The celebration of All Souls' Day on November 2, in Ecuador, is a time-honored tradition that dates back to pre-Columbian times when cultures such as the Incas paid tribute to their dead with rituals and offerings. When the Spanish arrived in their lands, bringing with them the influence of the Catholic Church, these traditions merely merged and evolved.

Today, Ecuadorian families honor those of their loved ones who have passed, in a very special manner, sharing typical drinks such as colada morada and eating guaguas de pan. The first is a thick sweet drink which is dark purple in color, obtained by mixing black flour (made from purple corn) with local fruits such as blackberry, different kinds of blueberries, mountain papaya, strawberries and pineapple, among others.

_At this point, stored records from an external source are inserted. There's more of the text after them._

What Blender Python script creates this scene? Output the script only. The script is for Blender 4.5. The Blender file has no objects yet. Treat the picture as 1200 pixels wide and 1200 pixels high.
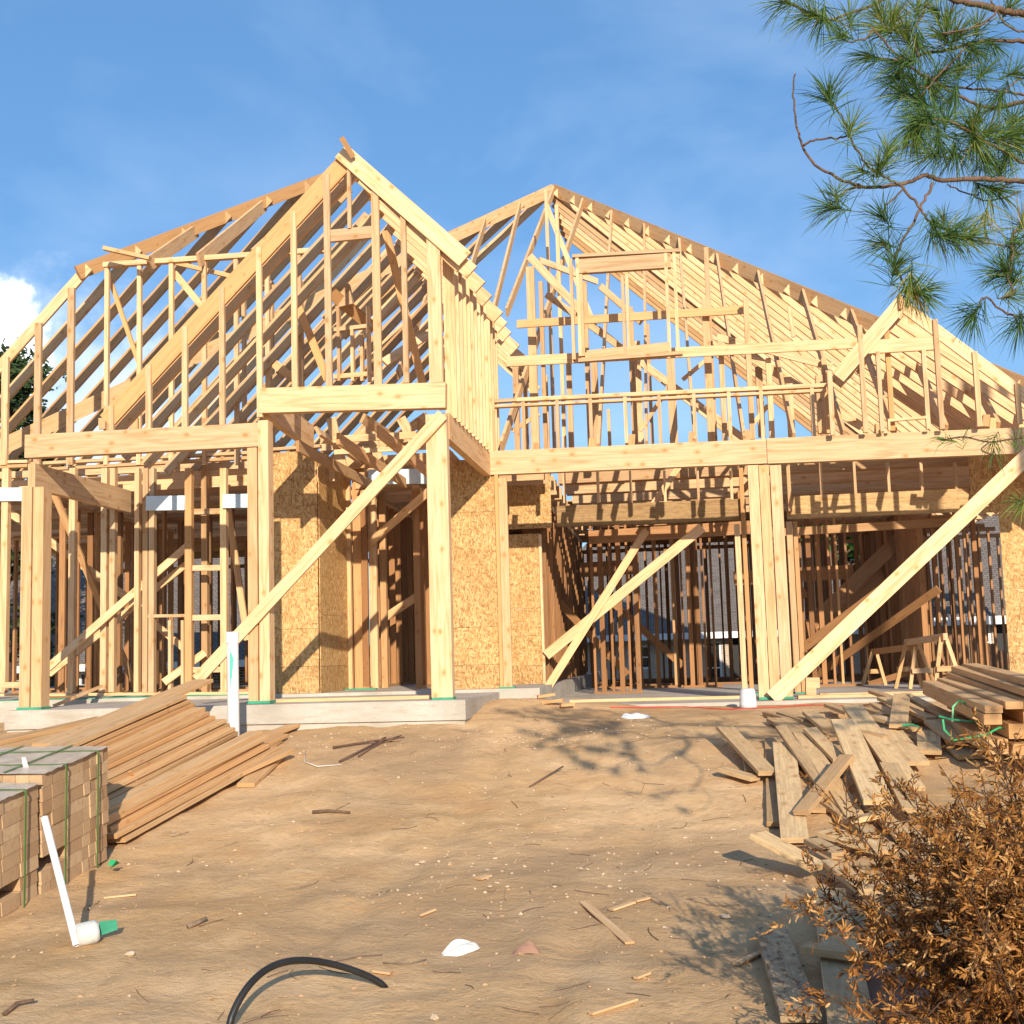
import bpy, bmesh, math, random
from mathutils import Vector, Matrix, noise as mnoise
random.seed(7)
R = random.Random(11)
scene = bpy.context.scene
COL = scene.collection
V = Vector

# ------------------------------------------------------------------ camera
EYE = 0.455
F = 1380.0                      # focal length in pixels of a 1200 px wide frame
YAW = math.atan(190/1380)
PIT = math.radians(5.9)
ROLL = 0.029
SHIFT = 25.4
f0 = V((-math.sin(YAW), math.cos(YAW), 0)); r0 = V((math.cos(YAW), math.sin(YAW), 0))
fw = V((f0.x*math.cos(PIT), f0.y*math.cos(PIT), math.sin(PIT)))
u0 = r0.cross(fw)
rt = r0*math.cos(ROLL) - u0*math.sin(ROLL)
up = u0*math.cos(ROLL) + r0*math.sin(ROLL)
CAM = V((0, 0, EYE))

def ray(px, py):
    return fw + rt*((px-600)/F) + up*((600+SHIFT-py)/F)
def U(px, py, Y):               # point of the plane at depth Y seen at a pixel
    d = ray(px, py); return CAM + d*(Y/d.y)
def UX(px, py, X):
    d = ray(px, py); return CAM + d*(X/d.x)
def XP(px, Y, py=770):
    return U(px, py, Y).x
def proj(P):
    d = P-CAM; z = d.dot(fw)
    return (600+F*d.dot(rt)/z, 600+SHIFT-F*d.dot(up)/z)

cam_d = bpy.data.cameras.new('camera'); cam = bpy.data.objects.new('camera', cam_d); COL.objects.link(cam)
cam_d.sensor_width = 36; cam_d.lens = F/1200*36; cam_d.shift_y = SHIFT/1200
cam_d.clip_end = 3000; cam_d.clip_start = .05
cam.matrix_world = Matrix(((rt.x, up.x, -fw.x, CAM.x), (rt.y, up.y, -fw.y, CAM.y), (rt.z, up.z, -fw.z, CAM.z), (0, 0, 0, 1)))
scene.camera = cam

# ------------------------------------------------------------------ world, sun
SUN = V((.70, -2.3, .90)).normalized()
sl = bpy.data.lights.new('sun', 'SUN'); sl.energy = 5.0; sl.angle = math.radians(.5); sl.color = (1, .88, .71)
so = bpy.data.objects.new('sun', sl); COL.objects.link(so); so.rotation_euler = (-SUN).to_track_quat('-Z', 'Y').to_euler()
so.location = (10, -30, 20)
w = bpy.data.worlds.new('World'); scene.world = w; w.use_nodes = True
nt = w.node_tree; nt.nodes.clear()
def N(t, **k):
    n = nt.nodes.new(t)
    for a, b in k.items(): setattr(n, a, b)
    return n
def L(a, b): nt.links.new(a, b)
sky = N('ShaderNodeTexSky', sky_type='NISHITA'); sky.sun_disc = False
sky.sun_elevation = math.asin(SUN.z); sky.sun_rotation = math.atan2(SUN.x, SUN.y)
sky.altitude = 0; sky.air_density = 1.0; sky.dust_density = .35; sky.ozone_density = 3.2
tc = N('ShaderNodeTexCoord')
# thin high cloud streaks
mp = N('ShaderNodeMapping'); mp.inputs['Scale'].default_value = (1.6, 2.2, 3.6); mp.inputs['Rotation'].default_value = (.1, .75, .3)
L(tc.outputs['Generated'], mp.inputs['Vector'])
n1 = N('ShaderNodeTexNoise'); n1.inputs['Scale'].default_value = 1.7; n1.inputs['Detail'].default_value = 7; n1.inputs['Roughness'].default_value = .52; n1.inputs['Distortion'].default_value = .5
L(mp.outputs[0], n1.inputs['Vector'])
cr = N('ShaderNodeMapRange'); cr.inputs['From Min'].default_value = .44; cr.inputs['From Max'].default_value = .78; cr.inputs['To Max'].default_value = .22
L(n1.outputs[0], cr.inputs[0])
mix1 = N('ShaderNodeMixRGB'); L(cr.outputs[0], mix1.inputs[0]); 
tint = N('ShaderNodeMixRGB', blend_type='MULTIPLY'); tint.inputs[0].default_value = 1; tint.inputs[2].default_value = (.93, 1.08, 1.10, 1)
L(sky.outputs[0], tint.inputs[1])
blu = N('ShaderNodeMixRGB'); blu.inputs[0].default_value = .5; blu.inputs[2].default_value = (.95, 2.45, 5.2, 1); L(tint.outputs[0], blu.inputs[1]); L(blu.outputs[0], mix1.inputs[1]); mix1.inputs[2].default_value = (8.4, 9.4, 10.6, 1)
# one cumulus low on the left
cd = ray(-25, 415).normalized()
dt = N('ShaderNodeVectorMath', operation='DISTANCE'); dt.inputs[1].default_value = cd
nm = N('ShaderNodeVectorMath', operation='NORMALIZE'); L(tc.outputs['Generated'], nm.inputs[0]); L(nm.outputs[0], dt.inputs[0])
n2 = N('ShaderNodeTexNoise'); n2.inputs['Scale'].default_value = 26; n2.inputs['Detail'].default_value = 8; n2.inputs['Roughness'].default_value = .58
L(nm.outputs[0], n2.inputs['Vector'])
ma = N('ShaderNodeMath', operation='MULTIPLY_ADD'); L(n2.outputs[0], ma.inputs[0]); ma.inputs[1].default_value = -.075; L(dt.outputs['Value'], ma.inputs[2])
cr2 = N('ShaderNodeMapRange', interpolation_type='SMOOTHSTEP'); cr2.inputs['From Min'].default_value = .022; cr2.inputs['From Max'].default_value = .000; cr2.inputs['To Min'].default_value = 0; cr2.inputs['To Max'].default_value = .92
L(ma.outputs[0], cr2.inputs[0])
# loose cloud bank seen low through the frame on the left
dt3 = N('ShaderNodeVectorMath', operation='DISTANCE'); dt3.inputs[1].default_value = ray(120, 540).normalized(); L(nm.outputs[0], dt3.inputs[0])
ma3 = N('ShaderNodeMath', operation='MULTIPLY_ADD'); L(n2.outputs[0], ma3.inputs[0]); ma3.inputs[1].default_value = -.22; L(dt3.outputs['Value'], ma3.inputs[2])
cr3 = N('ShaderNodeMapRange', interpolation_type='SMOOTHSTEP'); cr3.inputs['From Min'].default_value = .05; cr3.inputs['From Max'].default_value = -.07; cr3.inputs['To Min'].default_value = 0; cr3.inputs['To Max'].default_value = .35
L(ma3.outputs[0], cr3.inputs[0])
mx = N('ShaderNodeMath', operation='MAXIMUM'); L(cr2.outputs[0], mx.inputs[0]); L(cr3.outputs[0], mx.inputs[1])
mix2 = N('ShaderNodeMixRGB'); L(mx.outputs[0], mix2.inputs[0]); L(mix1.outputs[0], mix2.inputs[1]); mix2.inputs[2].default_value = (12.5, 12.6, 12.8, 1)
bg = N('ShaderNodeBackground'); bg.inputs[1].default_value = .122; L(mix2.outputs[0], bg.inputs[0])
wo = N('ShaderNodeOutputWorld'); L(bg.outputs[0], wo.inputs[0])
scene.view_settings.view_transform = 'Standard'; scene.view_settings.look = 'None'
scene.view_settings.exposure = 0.36; scene.view_settings.gamma = 1
scene.render.engine = 'CYCLES'
scene.render.resolution_x = 1024; scene.render.resolution_y = 1024

# ------------------------------------------------------------------ materials
MATS = {}
def newmat(name, rough=.8, spec=.3):
    m = bpy.data.materials.new(name); m.use_nodes = True
    t = m.node_tree; t.nodes.clear()
    b = t.nodes.new('ShaderNodeBsdfPrincipled'); o = t.nodes.new('ShaderNodeOutputMaterial')
    t.links.new(b.outputs[0], o.inputs[0]); b.inputs['Roughness'].default_value = rough
    b.inputs['Specular IOR Level'].default_value = spec
    MATS[name] = m
    return m, t, b
class G:                        # small node helper
    def __init__(s, t): s.t = t
    def n(s, ty, **k):
        x = s.t.nodes.new(ty)
        for a, b in k.items(): setattr(x, a, b)
        return x
    def l(s, a, b): s.t.links.new(a, b)
    def noise(s, vec, scale, detail=4, rough=.55, dist=0, dim='3D'):
        x = s.n('ShaderNodeTexNoise'); x.noise_dimensions = dim
        x.inputs['Scale'].default_value = scale; x.inputs['Detail'].default_value = detail
        x.inputs['Roughness'].default_value = rough; x.inputs['Distortion'].default_value = dist
        s.l(vec, x.inputs['Vector']); return x.outputs[0]
    def mapp(s, vec, sc=(1, 1, 1), rot=(0, 0, 0), loc=(0, 0, 0)):
        x = s.n('ShaderNodeMapping'); x.inputs['Scale'].default_value = sc; x.inputs['Rotation'].default_value = rot
        x.inputs['Location'].default_value = loc; s.l(vec, x.inputs[0]); return x.outputs[0]
    def rng(s, v, a, b, c=0, d=1, sm=False):
        x = s.n('ShaderNodeMapRange')
        if sm: x.interpolation_type = 'SMOOTHSTEP'
        for i, q in enumerate((a, b, c, d)): x.inputs[i+1].default_value = q
        s.l(v, x.inputs[0]); return x.outputs[0]
    def mix(s, fac, a, b, bt='MIX'):
        x = s.n('ShaderNodeMixRGB', blend_type=bt)
        for i, q in enumerate((fac, a, b)):
            if isinstance(q, (int, float)): x.inputs[i].default_value = q
            elif isinstance(q, tuple): x.inputs[i].default_value = q+(1,)
            else: s.l(q, x.inputs[i])
        return x.outputs[0]
    def math(s, op, a, b=0):
        x = s.n('ShaderNodeMath', operation=op)
        for i, q in enumerate((a, b)):
            if isinstance(q, (int, float)): x.inputs[i].default_value = q
            else: s.l(q, x.inputs[i])
        return x.outputs[0]
    def bump(s, h, b, strength=.3, dist=.01):
        x = s.n('ShaderNodeBump'); x.inputs['Strength'].default_value = strength; x.inputs['Distance'].default_value = dist
        s.l(h, x.inputs['Height']); s.l(x.outputs[0], b.inputs['Normal'])

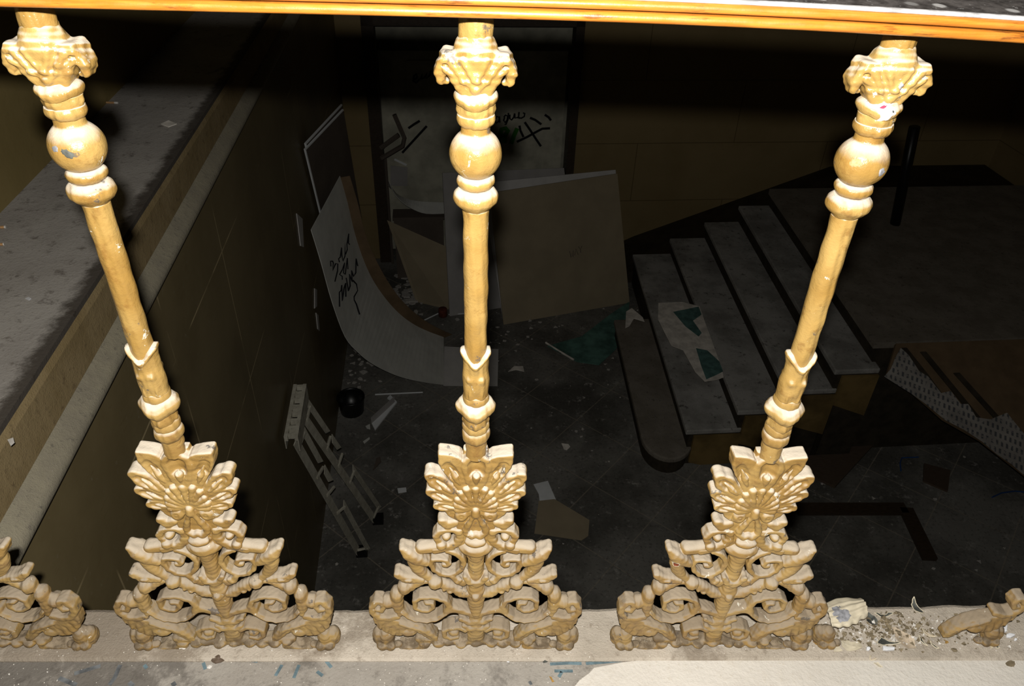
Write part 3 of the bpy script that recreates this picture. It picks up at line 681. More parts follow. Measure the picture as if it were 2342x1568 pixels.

It’s spiced up with the addition of elements brought by the Spanish, such as cinnamon and cloves. Drinking the colada morada is intended to symbolize the communion between the world of the living and the dead, as its deep purple hue is associated with mourning and mystery.

The guaguas de pan are little flour dough rolls molded into the shapes of babies and human figures and painted in bright colors. Their origin predates the arrival of the Spanish, and can probably be found in the customs of indigenous peoples that fashioned dough figurines in honor of their ancestors. Over time, after the arrival of the Spanish, these figures acquired a religious meaning and became essential to the celebration of All Souls' Day. As the years went by, they became more colorful and creative.


Meaning and celebration

In ancient times, colada morada and guaguas de pan were placed on the tombs of dead relatives, as it was believed that sharing food and drink with the deceased gave them some comfort on their journey to the afterlife and strengthened the ties between the worlds of the living and the dead.

Today, these rituals extend beyond All.Souls’ Day at the beginning of November, as they begin to make their appearance in October and can be seen right up until the end of November. Always shared with friends and family, their preparation varies according to the region and each family’s preferences, but they always includes local ingredients and spices which give it a characteristic flavor.

A contest to maintain, integrate and live traditions

As a way of helping employees at the Shushufindi Field to integrate better, Construcciones y Prestaciones Petroleras S.A. (CPP), an Ecuadorian subsidiary of Techint Engineering and Construction, held a contest to see who could prepare the best colada morada and guaguas de pan. Some 30 employees rose to the occasion from different areas.

“Competing in this contest meant that employees not only tested their culinary skills, but also enjoyed a moment of fun and recreation, reducing some of the psychosocial risk factors related to stress and anxiety,” points out Fernando Fajardo, a Social Worker Specialist at CPP.

“At the end of the day, everyone was a winner for their effort, creativity and initiative in preparing the colada and guagua de pan,” offers Adrian Carrera, a Construction Coordinator who sat on the jury to assess the quality of the entries. He adds that, “This initiative was developed by the Social Work area, and it demonstrates that tradition and camaraderie can come together in the workplace to create stronger bonds.”

The contest itself was extremely well received among the participants, and Vicente Loaiza, Piping area point guard, describes it with gusto. “A group of six colleagues and myself signed up for the contest with great enthusiasm. We diligently began our preparations the night before. Between all the different tasks, we soaked the purple flour as required, and I added all the culinary secrets I inherited from my mother. To finish preparing the colada, we met at our supervisor's house, where we made over 80 liters of this drink that we subsequently shared among our colleagues and the CPP jury.” Loaiza concludes that, “As a first experience, this was incredibly rewarding and it’s motivated us to look for more integration activities that will strengthen us as a team.”